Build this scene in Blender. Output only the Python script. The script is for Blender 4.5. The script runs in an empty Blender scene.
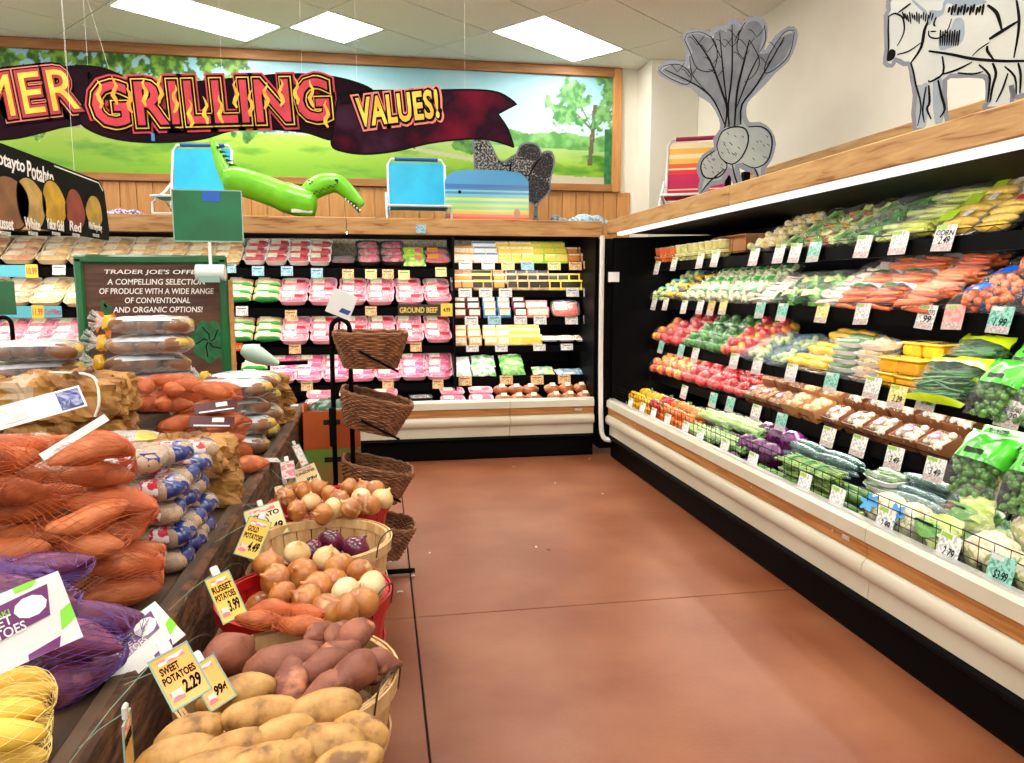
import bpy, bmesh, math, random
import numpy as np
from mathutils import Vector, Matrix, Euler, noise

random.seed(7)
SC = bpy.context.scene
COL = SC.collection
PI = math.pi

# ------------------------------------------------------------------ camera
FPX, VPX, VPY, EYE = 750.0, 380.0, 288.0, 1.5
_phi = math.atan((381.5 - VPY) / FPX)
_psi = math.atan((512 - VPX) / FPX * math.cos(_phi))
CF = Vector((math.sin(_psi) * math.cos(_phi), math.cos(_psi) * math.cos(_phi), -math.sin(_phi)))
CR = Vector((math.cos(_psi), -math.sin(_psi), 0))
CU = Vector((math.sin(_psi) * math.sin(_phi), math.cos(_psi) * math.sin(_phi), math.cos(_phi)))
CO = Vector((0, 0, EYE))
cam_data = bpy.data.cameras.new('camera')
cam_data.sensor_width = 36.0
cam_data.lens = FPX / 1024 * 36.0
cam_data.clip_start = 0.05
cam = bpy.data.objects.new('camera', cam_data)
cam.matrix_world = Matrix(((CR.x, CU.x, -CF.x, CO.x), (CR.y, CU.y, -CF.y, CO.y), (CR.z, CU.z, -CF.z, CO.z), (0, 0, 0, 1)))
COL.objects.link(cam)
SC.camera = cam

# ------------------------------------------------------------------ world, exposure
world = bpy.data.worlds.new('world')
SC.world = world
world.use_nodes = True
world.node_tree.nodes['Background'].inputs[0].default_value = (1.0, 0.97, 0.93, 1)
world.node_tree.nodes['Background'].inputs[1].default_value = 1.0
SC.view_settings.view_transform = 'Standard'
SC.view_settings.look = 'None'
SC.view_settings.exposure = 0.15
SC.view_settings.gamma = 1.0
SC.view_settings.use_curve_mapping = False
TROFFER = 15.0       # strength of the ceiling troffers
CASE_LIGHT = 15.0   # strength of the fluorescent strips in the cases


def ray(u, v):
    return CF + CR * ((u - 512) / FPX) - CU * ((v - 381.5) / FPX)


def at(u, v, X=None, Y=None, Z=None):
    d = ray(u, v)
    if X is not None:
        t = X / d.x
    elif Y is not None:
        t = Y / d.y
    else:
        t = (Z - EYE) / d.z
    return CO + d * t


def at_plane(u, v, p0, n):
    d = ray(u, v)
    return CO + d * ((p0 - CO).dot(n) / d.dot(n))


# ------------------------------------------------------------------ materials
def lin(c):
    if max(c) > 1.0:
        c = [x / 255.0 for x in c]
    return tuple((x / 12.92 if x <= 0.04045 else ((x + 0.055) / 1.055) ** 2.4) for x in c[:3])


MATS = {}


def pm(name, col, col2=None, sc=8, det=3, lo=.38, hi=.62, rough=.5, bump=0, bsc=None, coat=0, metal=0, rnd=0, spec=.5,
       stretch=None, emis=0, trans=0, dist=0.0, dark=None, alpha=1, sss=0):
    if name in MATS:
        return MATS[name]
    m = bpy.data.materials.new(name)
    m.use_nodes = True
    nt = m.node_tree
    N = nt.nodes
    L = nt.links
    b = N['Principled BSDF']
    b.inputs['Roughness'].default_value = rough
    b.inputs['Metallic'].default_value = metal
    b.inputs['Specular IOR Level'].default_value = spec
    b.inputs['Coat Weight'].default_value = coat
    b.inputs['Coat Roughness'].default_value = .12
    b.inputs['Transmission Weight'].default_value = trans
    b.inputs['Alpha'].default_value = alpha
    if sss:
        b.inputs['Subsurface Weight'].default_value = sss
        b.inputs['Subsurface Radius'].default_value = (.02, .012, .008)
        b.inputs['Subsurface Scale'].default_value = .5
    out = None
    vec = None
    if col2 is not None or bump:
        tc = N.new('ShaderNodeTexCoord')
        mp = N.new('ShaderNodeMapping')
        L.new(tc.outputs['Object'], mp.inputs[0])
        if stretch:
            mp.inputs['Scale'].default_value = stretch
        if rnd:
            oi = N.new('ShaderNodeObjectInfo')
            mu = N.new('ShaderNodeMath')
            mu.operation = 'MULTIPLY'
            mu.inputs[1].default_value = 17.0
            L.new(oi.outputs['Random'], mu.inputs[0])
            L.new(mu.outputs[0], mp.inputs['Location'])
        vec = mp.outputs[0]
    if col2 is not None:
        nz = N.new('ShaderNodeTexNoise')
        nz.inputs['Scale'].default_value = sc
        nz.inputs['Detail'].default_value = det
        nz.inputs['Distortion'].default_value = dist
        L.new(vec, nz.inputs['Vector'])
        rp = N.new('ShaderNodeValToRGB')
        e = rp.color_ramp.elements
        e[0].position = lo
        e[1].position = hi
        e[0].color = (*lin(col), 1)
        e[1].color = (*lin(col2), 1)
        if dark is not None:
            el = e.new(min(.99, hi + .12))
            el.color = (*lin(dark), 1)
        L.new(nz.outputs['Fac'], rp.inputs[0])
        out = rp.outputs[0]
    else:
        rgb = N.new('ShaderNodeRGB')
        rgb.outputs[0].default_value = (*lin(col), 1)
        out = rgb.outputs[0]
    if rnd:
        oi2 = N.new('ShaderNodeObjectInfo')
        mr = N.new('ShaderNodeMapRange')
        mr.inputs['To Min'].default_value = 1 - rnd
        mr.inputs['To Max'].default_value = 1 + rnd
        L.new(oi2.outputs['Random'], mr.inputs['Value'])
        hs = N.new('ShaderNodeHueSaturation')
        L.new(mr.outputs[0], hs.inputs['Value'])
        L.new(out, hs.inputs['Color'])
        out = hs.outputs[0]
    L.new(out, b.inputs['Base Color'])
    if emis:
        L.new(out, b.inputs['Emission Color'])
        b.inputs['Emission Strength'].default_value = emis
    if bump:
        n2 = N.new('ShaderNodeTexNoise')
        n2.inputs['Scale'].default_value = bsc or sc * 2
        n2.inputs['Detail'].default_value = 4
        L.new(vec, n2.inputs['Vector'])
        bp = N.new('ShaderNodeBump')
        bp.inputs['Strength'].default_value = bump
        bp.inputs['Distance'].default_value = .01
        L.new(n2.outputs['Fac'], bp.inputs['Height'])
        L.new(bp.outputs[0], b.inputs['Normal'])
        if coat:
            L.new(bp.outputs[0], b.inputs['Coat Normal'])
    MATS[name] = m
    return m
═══
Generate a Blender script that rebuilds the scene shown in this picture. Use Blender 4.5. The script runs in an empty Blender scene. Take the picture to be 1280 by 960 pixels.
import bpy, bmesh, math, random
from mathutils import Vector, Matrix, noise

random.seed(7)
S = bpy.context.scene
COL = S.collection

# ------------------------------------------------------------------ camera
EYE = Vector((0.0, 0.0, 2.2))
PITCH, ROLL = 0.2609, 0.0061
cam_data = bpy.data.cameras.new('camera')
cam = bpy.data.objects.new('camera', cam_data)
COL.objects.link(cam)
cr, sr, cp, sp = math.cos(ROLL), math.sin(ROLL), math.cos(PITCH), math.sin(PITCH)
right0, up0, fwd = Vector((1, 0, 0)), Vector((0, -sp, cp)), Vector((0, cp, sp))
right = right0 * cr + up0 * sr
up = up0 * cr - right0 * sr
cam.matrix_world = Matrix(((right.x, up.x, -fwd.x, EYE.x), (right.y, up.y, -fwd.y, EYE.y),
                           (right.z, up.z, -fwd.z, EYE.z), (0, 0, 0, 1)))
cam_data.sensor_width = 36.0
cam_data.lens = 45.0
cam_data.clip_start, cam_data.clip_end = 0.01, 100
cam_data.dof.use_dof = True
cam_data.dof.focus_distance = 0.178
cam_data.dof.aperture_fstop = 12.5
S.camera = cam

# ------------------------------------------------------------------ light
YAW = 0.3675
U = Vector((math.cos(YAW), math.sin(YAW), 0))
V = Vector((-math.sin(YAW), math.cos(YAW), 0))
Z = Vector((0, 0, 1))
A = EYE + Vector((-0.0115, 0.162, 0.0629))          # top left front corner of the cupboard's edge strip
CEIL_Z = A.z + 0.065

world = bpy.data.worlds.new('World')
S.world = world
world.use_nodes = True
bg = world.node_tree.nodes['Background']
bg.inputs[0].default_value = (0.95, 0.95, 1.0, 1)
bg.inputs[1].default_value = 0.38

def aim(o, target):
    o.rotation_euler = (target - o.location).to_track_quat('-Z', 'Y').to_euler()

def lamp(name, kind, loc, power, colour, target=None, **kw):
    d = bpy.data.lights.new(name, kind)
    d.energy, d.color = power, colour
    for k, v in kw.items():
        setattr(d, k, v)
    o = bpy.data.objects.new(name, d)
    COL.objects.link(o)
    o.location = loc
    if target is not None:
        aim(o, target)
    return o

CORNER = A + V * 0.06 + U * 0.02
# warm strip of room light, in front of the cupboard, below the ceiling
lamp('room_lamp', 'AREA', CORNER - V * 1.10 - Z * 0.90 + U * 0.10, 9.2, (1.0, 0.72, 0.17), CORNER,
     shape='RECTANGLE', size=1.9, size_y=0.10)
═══
# WHAT TO PRODUCE
Begin at the line containing "Generate a Blender", end at the line containing "CEIL_Z = A.z + 0.065", and reproduce every line in that range exactly, both ends included.

# EXERCISE OUTPUT
Generate a Blender script that rebuilds the scene shown in this picture. Use Blender 4.5. The script runs in an empty Blender scene. Take the picture to be 1280 by 960 pixels.
import bpy, bmesh, math, random
from mathutils import Vector, Matrix, noise

random.seed(7)
S = bpy.context.scene
COL = S.collection

# ------------------------------------------------------------------ camera
EYE = Vector((0.0, 0.0, 2.2))
PITCH, ROLL = 0.2609, 0.0061
cam_data = bpy.data.cameras.new('camera')
cam = bpy.data.objects.new('camera', cam_data)
COL.objects.link(cam)
cr, sr, cp, sp = math.cos(ROLL), math.sin(ROLL), math.cos(PITCH), math.sin(PITCH)
right0, up0, fwd = Vector((1, 0, 0)), Vector((0, -sp, cp)), Vector((0, cp, sp))
right = right0 * cr + up0 * sr
up = up0 * cr - right0 * sr
cam.matrix_world = Matrix(((right.x, up.x, -fwd.x, EYE.x), (right.y, up.y, -fwd.y, EYE.y),
                           (right.z, up.z, -fwd.z, EYE.z), (0, 0, 0, 1)))
cam_data.sensor_width = 36.0
cam_data.lens = 45.0
cam_data.clip_start, cam_data.clip_end = 0.01, 100
cam_data.dof.use_dof = True
cam_data.dof.focus_distance = 0.178
cam_data.dof.aperture_fstop = 12.5
S.camera = cam

# ------------------------------------------------------------------ light
YAW = 0.3675
U = Vector((math.cos(YAW), math.sin(YAW), 0))
V = Vector((-math.sin(YAW), math.cos(YAW), 0))
Z = Vector((0, 0, 1))
A = EYE + Vector((-0.0115, 0.162, 0.0629))          # top left front corner of the cupboard's edge strip
CEIL_Z = A.z + 0.065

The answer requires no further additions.